§ WHAT IS NEEDED: Copy the first line of the material below and every later line through the line containing "m.node_tree.links, m.node_tree.nodes['Principled BSDF']", without any other output.

== RECORDED INFORMATION

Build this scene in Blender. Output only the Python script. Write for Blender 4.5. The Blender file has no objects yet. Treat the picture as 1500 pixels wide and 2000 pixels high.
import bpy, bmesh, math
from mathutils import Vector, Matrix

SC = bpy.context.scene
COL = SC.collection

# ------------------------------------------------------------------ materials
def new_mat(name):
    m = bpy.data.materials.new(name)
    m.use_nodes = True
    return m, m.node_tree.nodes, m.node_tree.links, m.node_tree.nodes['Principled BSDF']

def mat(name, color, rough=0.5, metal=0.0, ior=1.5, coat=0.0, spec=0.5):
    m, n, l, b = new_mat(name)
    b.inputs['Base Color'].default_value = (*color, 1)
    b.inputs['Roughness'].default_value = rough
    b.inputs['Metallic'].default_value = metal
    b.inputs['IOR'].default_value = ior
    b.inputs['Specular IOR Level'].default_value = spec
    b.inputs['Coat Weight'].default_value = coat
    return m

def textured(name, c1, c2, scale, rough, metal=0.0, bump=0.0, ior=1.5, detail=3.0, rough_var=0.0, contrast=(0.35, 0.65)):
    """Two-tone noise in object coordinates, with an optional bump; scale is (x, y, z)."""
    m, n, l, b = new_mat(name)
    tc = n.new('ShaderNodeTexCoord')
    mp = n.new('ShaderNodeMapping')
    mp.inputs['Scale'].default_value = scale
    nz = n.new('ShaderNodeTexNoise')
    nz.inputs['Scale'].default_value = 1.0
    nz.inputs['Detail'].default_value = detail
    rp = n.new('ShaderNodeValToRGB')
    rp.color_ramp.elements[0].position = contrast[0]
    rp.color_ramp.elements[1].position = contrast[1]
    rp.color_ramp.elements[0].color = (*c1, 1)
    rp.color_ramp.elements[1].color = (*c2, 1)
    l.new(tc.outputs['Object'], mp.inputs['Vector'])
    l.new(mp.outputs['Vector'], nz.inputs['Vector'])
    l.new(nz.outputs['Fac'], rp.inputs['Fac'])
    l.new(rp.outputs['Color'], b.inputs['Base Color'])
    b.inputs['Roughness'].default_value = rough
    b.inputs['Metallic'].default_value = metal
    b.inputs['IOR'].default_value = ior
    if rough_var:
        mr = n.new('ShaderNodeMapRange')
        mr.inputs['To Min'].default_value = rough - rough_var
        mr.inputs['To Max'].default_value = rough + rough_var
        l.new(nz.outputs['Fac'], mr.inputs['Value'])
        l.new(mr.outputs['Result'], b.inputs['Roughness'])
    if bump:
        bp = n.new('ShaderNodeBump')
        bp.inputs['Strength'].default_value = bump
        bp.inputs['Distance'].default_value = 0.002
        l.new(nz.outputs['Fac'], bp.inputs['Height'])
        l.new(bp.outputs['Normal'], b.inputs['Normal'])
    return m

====

§ RESULT FOR THIS EXERCISE:
Build this scene in Blender. Output only the Python script. Write for Blender 4.5. The Blender file has no objects yet. Treat the picture as 1500 pixels wide and 2000 pixels high.
import bpy, bmesh, math
from mathutils import Vector, Matrix

SC = bpy.context.scene
COL = SC.collection

# ------------------------------------------------------------------ materials
def new_mat(name):
    m = bpy.data.materials.new(name)
    m.use_nodes = True
    return m, m.node_tree.nodes, m.node_tree.links, m.node_tree.nodes['Principled BSDF']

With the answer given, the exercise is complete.